### Scene script records
▶

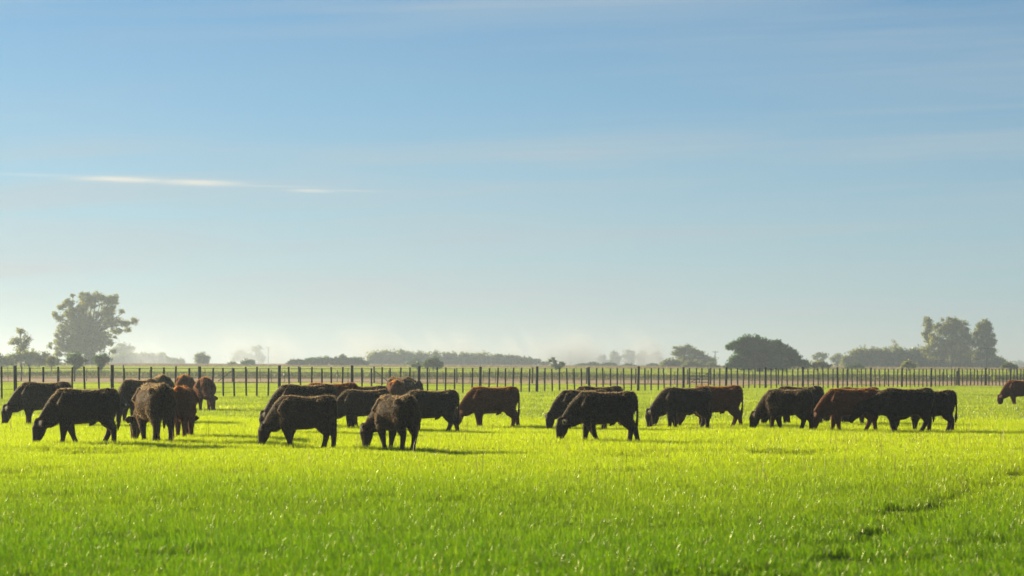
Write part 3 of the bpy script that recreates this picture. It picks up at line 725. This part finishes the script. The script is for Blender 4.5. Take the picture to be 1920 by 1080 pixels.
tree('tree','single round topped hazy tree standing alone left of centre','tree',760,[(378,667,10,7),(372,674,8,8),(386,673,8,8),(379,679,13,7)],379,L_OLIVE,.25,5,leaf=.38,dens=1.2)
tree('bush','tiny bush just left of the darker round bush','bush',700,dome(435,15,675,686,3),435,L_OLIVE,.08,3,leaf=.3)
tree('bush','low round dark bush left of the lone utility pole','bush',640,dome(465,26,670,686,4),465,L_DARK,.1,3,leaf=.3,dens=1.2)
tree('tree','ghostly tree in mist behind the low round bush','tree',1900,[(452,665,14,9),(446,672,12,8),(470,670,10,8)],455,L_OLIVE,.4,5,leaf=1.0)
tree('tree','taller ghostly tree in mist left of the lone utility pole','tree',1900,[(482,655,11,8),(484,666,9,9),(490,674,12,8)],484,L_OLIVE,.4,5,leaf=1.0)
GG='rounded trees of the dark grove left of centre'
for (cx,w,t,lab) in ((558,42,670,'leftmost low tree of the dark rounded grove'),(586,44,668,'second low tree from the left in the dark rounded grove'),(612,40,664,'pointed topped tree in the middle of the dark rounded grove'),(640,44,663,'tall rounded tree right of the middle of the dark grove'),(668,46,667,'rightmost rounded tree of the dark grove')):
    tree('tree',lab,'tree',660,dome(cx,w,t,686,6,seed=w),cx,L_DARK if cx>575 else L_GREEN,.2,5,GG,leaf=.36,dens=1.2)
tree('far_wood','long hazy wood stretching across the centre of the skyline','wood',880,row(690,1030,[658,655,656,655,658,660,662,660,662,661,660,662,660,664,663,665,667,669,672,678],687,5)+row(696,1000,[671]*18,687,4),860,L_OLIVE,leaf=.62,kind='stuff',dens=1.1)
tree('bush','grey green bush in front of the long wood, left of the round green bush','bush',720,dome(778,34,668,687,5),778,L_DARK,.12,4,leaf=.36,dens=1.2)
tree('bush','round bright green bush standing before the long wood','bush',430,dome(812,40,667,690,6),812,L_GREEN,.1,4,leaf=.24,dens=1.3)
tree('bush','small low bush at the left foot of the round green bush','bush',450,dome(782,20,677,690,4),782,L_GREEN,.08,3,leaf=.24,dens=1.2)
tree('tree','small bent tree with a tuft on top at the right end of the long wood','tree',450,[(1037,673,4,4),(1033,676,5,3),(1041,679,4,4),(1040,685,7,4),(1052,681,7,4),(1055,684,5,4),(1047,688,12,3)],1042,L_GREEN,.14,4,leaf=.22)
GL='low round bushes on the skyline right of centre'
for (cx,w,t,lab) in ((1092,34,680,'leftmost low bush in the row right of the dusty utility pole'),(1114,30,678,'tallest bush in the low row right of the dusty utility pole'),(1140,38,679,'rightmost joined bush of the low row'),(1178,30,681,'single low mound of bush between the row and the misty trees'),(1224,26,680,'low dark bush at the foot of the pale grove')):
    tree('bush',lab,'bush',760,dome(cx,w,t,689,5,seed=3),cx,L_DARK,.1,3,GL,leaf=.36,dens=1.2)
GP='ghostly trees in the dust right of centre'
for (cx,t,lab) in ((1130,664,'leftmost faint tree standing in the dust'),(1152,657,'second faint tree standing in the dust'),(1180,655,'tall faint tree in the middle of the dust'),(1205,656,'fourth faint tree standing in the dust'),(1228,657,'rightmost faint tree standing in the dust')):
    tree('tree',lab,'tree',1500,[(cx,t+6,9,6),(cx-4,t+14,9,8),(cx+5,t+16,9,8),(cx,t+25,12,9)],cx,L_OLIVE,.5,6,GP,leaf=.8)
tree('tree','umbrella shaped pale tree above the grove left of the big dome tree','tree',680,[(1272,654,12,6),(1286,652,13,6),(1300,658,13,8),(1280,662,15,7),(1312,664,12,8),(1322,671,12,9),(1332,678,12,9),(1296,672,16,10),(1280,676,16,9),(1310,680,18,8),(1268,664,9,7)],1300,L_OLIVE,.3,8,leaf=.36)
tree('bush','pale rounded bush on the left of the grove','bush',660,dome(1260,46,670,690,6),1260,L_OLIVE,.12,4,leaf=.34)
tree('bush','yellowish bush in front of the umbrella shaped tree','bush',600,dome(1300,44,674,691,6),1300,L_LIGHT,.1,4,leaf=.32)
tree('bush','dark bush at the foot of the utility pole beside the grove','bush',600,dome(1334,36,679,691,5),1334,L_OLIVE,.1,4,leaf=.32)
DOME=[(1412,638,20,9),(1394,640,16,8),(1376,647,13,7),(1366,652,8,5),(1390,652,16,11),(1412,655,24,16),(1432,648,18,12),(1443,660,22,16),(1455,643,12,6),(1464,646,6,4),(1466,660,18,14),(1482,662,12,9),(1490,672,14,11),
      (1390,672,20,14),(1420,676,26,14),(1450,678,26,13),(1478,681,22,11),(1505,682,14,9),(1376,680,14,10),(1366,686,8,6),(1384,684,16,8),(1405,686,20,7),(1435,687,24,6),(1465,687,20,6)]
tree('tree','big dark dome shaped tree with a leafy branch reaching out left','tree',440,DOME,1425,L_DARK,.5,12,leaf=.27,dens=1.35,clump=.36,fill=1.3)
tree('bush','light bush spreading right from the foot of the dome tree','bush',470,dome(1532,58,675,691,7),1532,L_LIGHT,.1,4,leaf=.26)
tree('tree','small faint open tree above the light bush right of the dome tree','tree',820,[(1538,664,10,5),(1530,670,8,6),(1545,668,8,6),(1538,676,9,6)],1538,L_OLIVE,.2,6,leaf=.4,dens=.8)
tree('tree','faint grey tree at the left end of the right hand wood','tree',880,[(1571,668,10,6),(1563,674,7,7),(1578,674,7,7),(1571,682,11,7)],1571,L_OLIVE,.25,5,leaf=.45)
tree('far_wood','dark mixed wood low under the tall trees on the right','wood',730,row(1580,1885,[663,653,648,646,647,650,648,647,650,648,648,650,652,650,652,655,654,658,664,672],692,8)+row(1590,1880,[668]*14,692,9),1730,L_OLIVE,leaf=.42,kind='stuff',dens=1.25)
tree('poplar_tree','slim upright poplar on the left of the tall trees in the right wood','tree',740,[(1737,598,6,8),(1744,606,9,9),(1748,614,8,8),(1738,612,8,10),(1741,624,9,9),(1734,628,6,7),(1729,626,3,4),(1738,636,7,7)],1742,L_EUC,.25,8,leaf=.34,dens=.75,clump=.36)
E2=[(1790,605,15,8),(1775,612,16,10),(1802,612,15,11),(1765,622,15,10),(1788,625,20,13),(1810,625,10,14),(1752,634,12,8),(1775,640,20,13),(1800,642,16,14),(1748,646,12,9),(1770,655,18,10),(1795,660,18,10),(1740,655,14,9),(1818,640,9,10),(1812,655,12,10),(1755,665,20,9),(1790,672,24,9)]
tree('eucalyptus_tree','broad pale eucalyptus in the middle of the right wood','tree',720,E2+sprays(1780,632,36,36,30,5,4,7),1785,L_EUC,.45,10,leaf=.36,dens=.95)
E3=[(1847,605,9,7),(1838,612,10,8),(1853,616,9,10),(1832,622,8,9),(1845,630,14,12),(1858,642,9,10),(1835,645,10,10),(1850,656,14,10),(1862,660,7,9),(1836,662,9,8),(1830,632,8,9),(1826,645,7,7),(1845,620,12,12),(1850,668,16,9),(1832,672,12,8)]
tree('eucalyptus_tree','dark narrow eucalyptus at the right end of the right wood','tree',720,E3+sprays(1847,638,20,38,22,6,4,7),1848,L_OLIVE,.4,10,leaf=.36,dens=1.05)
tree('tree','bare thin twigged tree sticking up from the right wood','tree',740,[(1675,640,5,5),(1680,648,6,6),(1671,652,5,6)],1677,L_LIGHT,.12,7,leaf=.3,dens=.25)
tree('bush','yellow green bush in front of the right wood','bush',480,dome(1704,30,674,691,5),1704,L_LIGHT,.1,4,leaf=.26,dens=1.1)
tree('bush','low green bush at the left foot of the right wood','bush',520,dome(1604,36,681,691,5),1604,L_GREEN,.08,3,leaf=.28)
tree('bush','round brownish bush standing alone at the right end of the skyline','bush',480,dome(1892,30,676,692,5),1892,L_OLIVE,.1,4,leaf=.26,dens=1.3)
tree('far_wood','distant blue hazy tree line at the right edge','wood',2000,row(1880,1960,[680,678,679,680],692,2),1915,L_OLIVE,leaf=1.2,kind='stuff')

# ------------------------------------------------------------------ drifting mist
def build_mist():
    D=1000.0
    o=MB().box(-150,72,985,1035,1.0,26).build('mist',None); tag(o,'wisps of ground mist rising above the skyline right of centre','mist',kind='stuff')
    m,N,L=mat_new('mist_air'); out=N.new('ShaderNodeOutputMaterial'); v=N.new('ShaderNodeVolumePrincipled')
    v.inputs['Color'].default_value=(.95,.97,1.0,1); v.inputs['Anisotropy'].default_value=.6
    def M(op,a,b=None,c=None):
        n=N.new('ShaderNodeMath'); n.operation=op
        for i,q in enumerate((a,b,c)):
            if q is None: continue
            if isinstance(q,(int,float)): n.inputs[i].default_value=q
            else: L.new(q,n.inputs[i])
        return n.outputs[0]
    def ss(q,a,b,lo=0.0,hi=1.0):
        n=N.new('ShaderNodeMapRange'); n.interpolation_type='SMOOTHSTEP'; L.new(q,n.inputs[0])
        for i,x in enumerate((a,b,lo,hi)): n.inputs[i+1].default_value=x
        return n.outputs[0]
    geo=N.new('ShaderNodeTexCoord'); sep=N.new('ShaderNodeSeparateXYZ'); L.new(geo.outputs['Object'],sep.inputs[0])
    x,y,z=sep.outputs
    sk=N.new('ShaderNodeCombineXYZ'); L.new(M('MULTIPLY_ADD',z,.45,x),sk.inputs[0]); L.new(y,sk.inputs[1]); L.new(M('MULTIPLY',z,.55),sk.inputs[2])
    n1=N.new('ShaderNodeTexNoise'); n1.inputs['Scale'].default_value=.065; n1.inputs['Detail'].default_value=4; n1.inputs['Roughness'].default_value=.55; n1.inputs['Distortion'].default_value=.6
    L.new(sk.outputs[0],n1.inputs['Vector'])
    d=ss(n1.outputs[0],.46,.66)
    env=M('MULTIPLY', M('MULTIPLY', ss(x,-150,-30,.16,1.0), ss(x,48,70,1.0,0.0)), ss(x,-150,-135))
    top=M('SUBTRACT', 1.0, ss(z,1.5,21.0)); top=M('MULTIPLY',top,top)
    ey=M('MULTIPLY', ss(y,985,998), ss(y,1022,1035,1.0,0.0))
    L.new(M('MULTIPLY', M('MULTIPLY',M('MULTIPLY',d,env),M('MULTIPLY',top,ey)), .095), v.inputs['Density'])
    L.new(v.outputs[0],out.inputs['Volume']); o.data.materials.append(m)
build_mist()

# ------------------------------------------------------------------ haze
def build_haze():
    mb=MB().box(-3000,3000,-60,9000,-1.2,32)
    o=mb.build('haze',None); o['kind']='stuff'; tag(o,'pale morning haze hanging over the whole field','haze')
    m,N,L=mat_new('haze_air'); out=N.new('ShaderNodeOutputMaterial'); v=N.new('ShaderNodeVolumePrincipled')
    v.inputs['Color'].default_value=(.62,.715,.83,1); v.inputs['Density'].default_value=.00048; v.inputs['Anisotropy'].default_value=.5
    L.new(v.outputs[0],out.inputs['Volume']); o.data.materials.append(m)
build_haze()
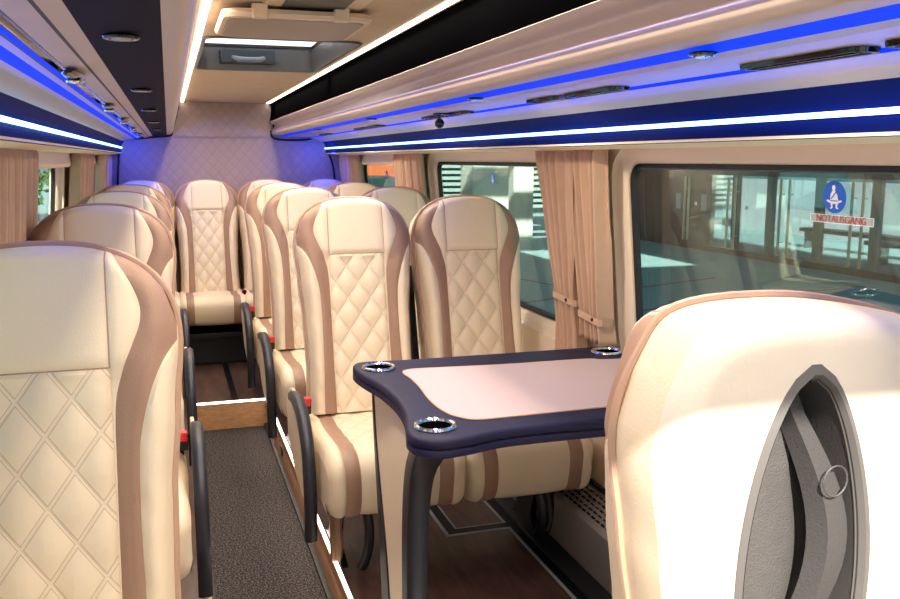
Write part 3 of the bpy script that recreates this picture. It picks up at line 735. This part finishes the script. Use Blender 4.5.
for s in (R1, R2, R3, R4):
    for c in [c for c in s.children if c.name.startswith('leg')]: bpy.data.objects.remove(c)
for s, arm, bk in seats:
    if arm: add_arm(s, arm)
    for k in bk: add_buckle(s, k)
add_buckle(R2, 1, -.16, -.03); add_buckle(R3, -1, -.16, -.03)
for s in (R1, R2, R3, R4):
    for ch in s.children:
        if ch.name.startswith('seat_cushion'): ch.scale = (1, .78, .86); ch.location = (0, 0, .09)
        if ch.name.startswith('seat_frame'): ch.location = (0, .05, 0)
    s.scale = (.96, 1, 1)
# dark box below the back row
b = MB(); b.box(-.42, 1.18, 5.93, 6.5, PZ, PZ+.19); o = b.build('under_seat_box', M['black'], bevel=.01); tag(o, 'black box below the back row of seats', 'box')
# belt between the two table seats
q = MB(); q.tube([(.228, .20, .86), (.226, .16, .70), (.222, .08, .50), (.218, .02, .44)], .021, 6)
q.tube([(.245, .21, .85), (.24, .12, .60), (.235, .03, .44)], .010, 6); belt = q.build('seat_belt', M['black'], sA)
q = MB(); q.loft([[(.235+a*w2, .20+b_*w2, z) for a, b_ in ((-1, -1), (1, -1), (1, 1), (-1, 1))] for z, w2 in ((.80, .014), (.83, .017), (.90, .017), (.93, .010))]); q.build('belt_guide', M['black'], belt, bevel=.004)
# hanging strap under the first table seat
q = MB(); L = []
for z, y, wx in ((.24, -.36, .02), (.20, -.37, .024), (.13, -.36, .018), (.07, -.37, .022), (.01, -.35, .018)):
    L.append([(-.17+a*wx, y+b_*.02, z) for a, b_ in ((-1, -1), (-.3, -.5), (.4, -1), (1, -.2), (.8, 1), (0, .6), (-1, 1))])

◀

### Requirement
Show every line where the string "that" appears.

### Exercise output
Write part 3 of the bpy script that recreates this picture. It picks up at line 725. This part finishes the script. The script is for Blender 4.5. Take the picture to be 1920 by 1080 pixels.
Write part 3 of the bpy script that recreates this picture. It picks up at line 735. This part finishes the script. Use Blender 4.5.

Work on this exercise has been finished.